Exercise prompt — Go through the data below and copy it exactly, skipping every picture.

Data provided —
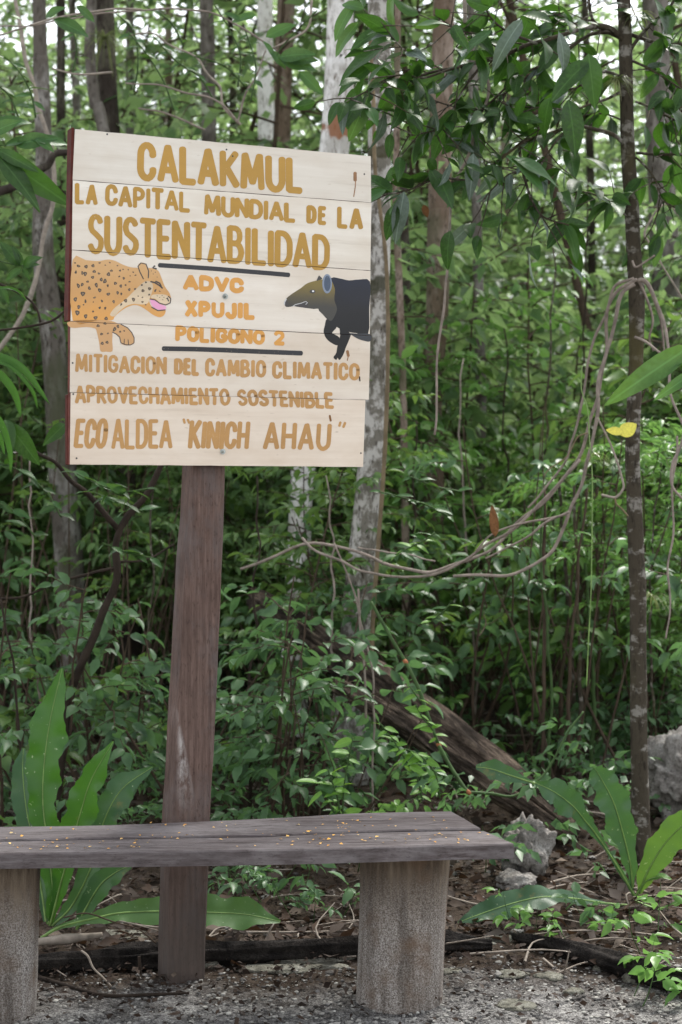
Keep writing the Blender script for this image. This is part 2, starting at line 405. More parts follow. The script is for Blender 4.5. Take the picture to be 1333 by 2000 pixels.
box_uv('edge_board', b_[0] - .0085, b_[0] - .001, b_[1] + .002, a[1] + .004, -.045, .001, redwood, a[0] - b_[0])
a, b_ = uv(141, 770), uv(140, 905)
box_uv('edge_board', b_[0] - .006, b_[0] + .005, b_[1] - .004, a[1], -.045, -.023, redwood)
for yy in (320, 830):       # cross battens behind the planks
    a, b_ = uv(180, yy), uv(700, yy)
    box_uv('batten', a[0], b_[0], a[1] - .03, a[1] + .03, -.050, -.0235, redwood)

# ---- paint
def paint(name, rgb, rough=.45, var=.12, rgb2=None, sc_=9):
    m, n, b = newmat(name)
    t = noisy(n, sc_, 5, .65, (.35, 1, 1)); s = noisy(n, 150, 3, .6)
    c1 = tuple(x * (1 - var) for x in rgb); c2 = rgb2 or tuple(min(1, x * (1 + var)) for x in rgb)
    r = ramp(n, [(.32, c1), (.68, c2)]); n.links.new(t.outputs[0], r.inputs[0])
    c = mix(n, maprange(n, s.outputs[0], .66, .72, 0, .35), r.outputs[0], (.62, .5, .35))
    n.links.new(c, b.inputs['Base Color']); b.inputs['Roughness'].default_value = rough
    bump(n, b, t.outputs[0], .06, .002)
    return m
P_UP = paint('ochre_paint', (0.4191, 0.2286, 0.0279), .4, .10); P_MID = paint('orange_paint', (0.635, 0.3048, 0.0635), .45, .10)
P_LOW = paint('tan_orange_paint', (0.4699, 0.254, 0.0825), .4, .12); P_BLACK = paint('black_paint', (.018, .018, .022), .4, .3)
def arc(cx, cy, rx, ry, a0, a1, n=10):
    return [(cx + rx * math.cos(math.radians(a0 + (a1 - a0) * i / n)), cy + ry * math.sin(math.radians(a0 + (a1 - a0) * i / n))) for i in range(n + 1)]
L = lambda *p: list(p)
FONT = {
 'A': (1.05, [L((0, 0), (.48, 1)), L((1, 0), (.52, 1)), L((.2, .3), (.8, .3))]),
 'B': (.9, [L((0, 0), (0, 1)), L((0, 1), (.45, 1)) + arc(.45, .77, .42, .23, 90, -90, 8)[1:] + [(0, .54)], L((0, .54), (.5, .54)) + arc(.5, .27, .5, .27, 90, -90, 8)[1:] + [(0, 0)]]),
 'C': (.9, [L((.98, .70)) + arc(.5, .70, .48, .30, 20, 180, 8) + arc(.5, .30, .5, .30, 180, 340, 8) + [(.98, .28)]]),
 'D': (.95, [L((0, 0), (0, 1)), L((0, 1), (.4, 1)) + arc(.4, .62, .6, .38, 90, 0, 6)[1:] + arc(.4, .38, .6, .38, 0, -90, 6) + [(0, 0)]]),
 'E': (.75, [L((0, 0), (0, 1)), L((0, 1), (.95, 1)), L((0, .52), (.8, .52)), L((0, 0), (1, 0))]),
 'G': (.95, [arc(.5, .70, .48, .30, 15, 180, 8) + arc(.5, .30, .5, .30, 180, 350, 8) + [(1, .42)], L((.6, .44), (1, .44))]),
 'H': (.95, [L((0, 0), (0, 1)), L((1, 0), (1, 1)), L((0, .5), (1, .5))]),
 'I': (.12, [L((.5, 0), (.5, 1))]),
 'J': (.75, [L((1, 1), (1, .3)) + arc(.5, .28, .5, .28, 0, -170, 8)]),
 'K': (.95, [L((0, 0), (0, 1)), L((.95, 1), (.1, .45)), L((.25, .55), (1, 0))]),
 'L': (.75, [L((0, 1), (0, 0)), L((0, 0), (1, 0))]),
 'M': (1.25, [L((0, 0), (.08, 1)), L((.1, 1), (.5, .15)), L((.5, .15), (.9, 1)), L((1, 0), (.92, 1))]),
 'N': (.95, [L((0, 0), (0, 1)), L((0, 1), (1, 0)), L((1, 0), (1, 1))]),
 'O': (.95, [arc(.5, .64, .5, .36, 0, 180, 9) + arc(.5, .36, .5, .36, 180, 360, 9) + [(1, .64)]]),
 'P': (.85, [L((0, 0), (0, 1)), L((0, 1), (.45, 1)) + arc(.45, .73, .52, .27, 90, -90, 8)[1:] + [(0, .46)]]),
 'R': (.9, [L((0, 0), (0, 1)), L((0, 1), (.45, 1)) + arc(.45, .75, .5, .25, 90, -90, 8)[1:] + [(0, .5)], L((.35, .5), (1, 0))]),
 'S': (.85, [arc(.5, .76, .46, .24, 25, 200, 8) + [(.2, .58), (.5, .5), (.8, .41)] + arc(.5, .25, .5, .25, 25, -160, 8)]),
 'T': (.9, [L((0, 1), (1, 1)), L((.5, 1), (.5, 0))]),
 'U': (.95, [L((0, 1), (0, .35)) + arc(.5, .32, .5, .32, 180, 360, 10) + [(1, .35), (1, 1)]]),
 'V': (1.0, [L((0, 1), (.5, 0)), L((1, 1), (.5, 0))]),
 'X': (.9, [L((0, 0), (.95, 1)), L((0.05, 1), (1, 0))]),
 '2': (.8, [arc(.5, .72, .46, .28, 160, -20, 8) + [(.7, .4), (.05, 0)], L((.05, 0), (1, 0))]),
}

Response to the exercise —
Keep writing the Blender script for this image. This is part 2, starting at line 405. More parts follow. The script is for Blender 4.5. Take the picture to be 1333 by 2000 pixels.
box_uv('edge_board', b_[0] - .0085, b_[0] - .001, b_[1] + .002, a[1] + .004, -.045, .001, redwood, a[0] - b_[0])
a, b_ = uv(141, 770), uv(140, 905)
box_uv('edge_board', b_[0] - .006, b_[0] + .005, b_[1] - .004, a[1], -.045, -.023, redwood)
for yy in (320, 830):       # cross battens behind the planks
    a, b_ = uv(180, yy), uv(700, yy)
    box_uv('batten', a[0], b_[0], a[1] - .03, a[1] + .03, -.050, -.0235, redwood)

# ---- paint
def paint(name, rgb, rough=.45, var=.12, rgb2=None, sc_=9):
    m, n, b = newmat(name)
    t = noisy(n, sc_, 5, .65, (.35, 1, 1)); s = noisy(n, 150, 3, .6)
    c1 = tuple(x * (1 - var) for x in rgb); c2 = rgb2 or tuple(min(1, x * (1 + var)) for x in rgb)
    r = ramp(n, [(.32, c1), (.68, c2)]); n.links.new(t.outputs[0], r.inputs[0])
    c = mix(n, maprange(n, s.outputs[0], .66, .72, 0, .35), r.outputs[0], (.62, .5, .35))
    n.links.new(c, b.inputs['Base Color']); b.inputs['Roughness'].default_value = rough
    bump(n, b, t.outputs[0], .06, .002)
    return m
P_UP = paint('ochre_paint', (0.4191, 0.2286, 0.0279), .4, .10); P_MID = paint('orange_paint', (0.635, 0.3048, 0.0635), .45, .10)
P_LOW = paint('tan_orange_paint', (0.4699, 0.254, 0.0825), .4, .12); P_BLACK = paint('black_paint', (.018, .018, .022), .4, .3)
def arc(cx, cy, rx, ry, a0, a1, n=10):
    return [(cx + rx * math.cos(math.radians(a0 + (a1 - a0) * i / n)), cy + ry * math.sin(math.radians(a0 + (a1 - a0) * i / n))) for i in range(n + 1)]
L = lambda *p: list(p)
FONT = {
 'A': (1.05, [L((0, 0), (.48, 1)), L((1, 0), (.52, 1)), L((.2, .3), (.8, .3))]),
 'B': (.9, [L((0, 0), (0, 1)), L((0, 1), (.45, 1)) + arc(.45, .77, .42, .23, 90, -90, 8)[1:] + [(0, .54)], L((0, .54), (.5, .54)) + arc(.5, .27, .5, .27, 90, -90, 8)[1:] + [(0, 0)]]),
 'C': (.9, [L((.98, .70)) + arc(.5, .70, .48, .30, 20, 180, 8) + arc(.5, .30, .5, .30, 180, 340, 8) + [(.98, .28)]]),
 'D': (.95, [L((0, 0), (0, 1)), L((0, 1), (.4, 1)) + arc(.4, .62, .6, .38, 90, 0, 6)[1:] + arc(.4, .38, .6, .38, 0, -90, 6) + [(0, 0)]]),
 'E': (.75, [L((0, 0), (0, 1)), L((0, 1), (.95, 1)), L((0, .52), (.8, .52)), L((0, 0), (1, 0))]),
 'G': (.95, [arc(.5, .70, .48, .30, 15, 180, 8) + arc(.5, .30, .5, .30, 180, 350, 8) + [(1, .42)], L((.6, .44), (1, .44))]),
 'H': (.95, [L((0, 0), (0, 1)), L((1, 0), (1, 1)), L((0, .5), (1, .5))]),
 'I': (.12, [L((.5, 0), (.5, 1))]),
 'J': (.75, [L((1, 1), (1, .3)) + arc(.5, .28, .5, .28, 0, -170, 8)]),
 'K': (.95, [L((0, 0), (0, 1)), L((.95, 1), (.1, .45)), L((.25, .55), (1, 0))]),
 'L': (.75, [L((0, 1), (0, 0)), L((0, 0), (1, 0))]),
 'M': (1.25, [L((0, 0), (.08, 1)), L((.1, 1), (.5, .15)), L((.5, .15), (.9, 1)), L((1, 0), (.92, 1))]),
 'N': (.95, [L((0, 0), (0, 1)), L((0, 1), (1, 0)), L((1, 0), (1, 1))]),
 'O': (.95, [arc(.5, .64, .5, .36, 0, 180, 9) + arc(.5, .36, .5, .36, 180, 360, 9) + [(1, .64)]]),
 'P': (.85, [L((0, 0), (0, 1)), L((0, 1), (.45, 1)) + arc(.45, .73, .52, .27, 90, -90, 8)[1:] + [(0, .46)]]),
 'R': (.9, [L((0, 0), (0, 1)), L((0, 1), (.45, 1)) + arc(.45, .75, .5, .25, 90, -90, 8)[1:] + [(0, .5)], L((.35, .5), (1, 0))]),
 'S': (.85, [arc(.5, .76, .46, .24, 25, 200, 8) + [(.2, .58), (.5, .5), (.8, .41)] + arc(.5, .25, .5, .25, 25, -160, 8)]),
 'T': (.9, [L((0, 1), (1, 1)), L((.5, 1), (.5, 0))]),
 'U': (.95, [L((0, 1), (0, .35)) + arc(.5, .32, .5, .32, 180, 360, 10) + [(1, .35), (1, 1)]]),
 'V': (1.0, [L((0, 1), (.5, 0)), L((1, 1), (.5, 0))]),
 'X': (.9, [L((0, 0), (.95, 1)), L((0.05, 1), (1, 0))]),
 '2': (.8, [arc(.5, .72, .46, .28, 160, -20, 8) + [(.7, .4), (.05, 0)], L((.05, 0), (1, 0))]),
}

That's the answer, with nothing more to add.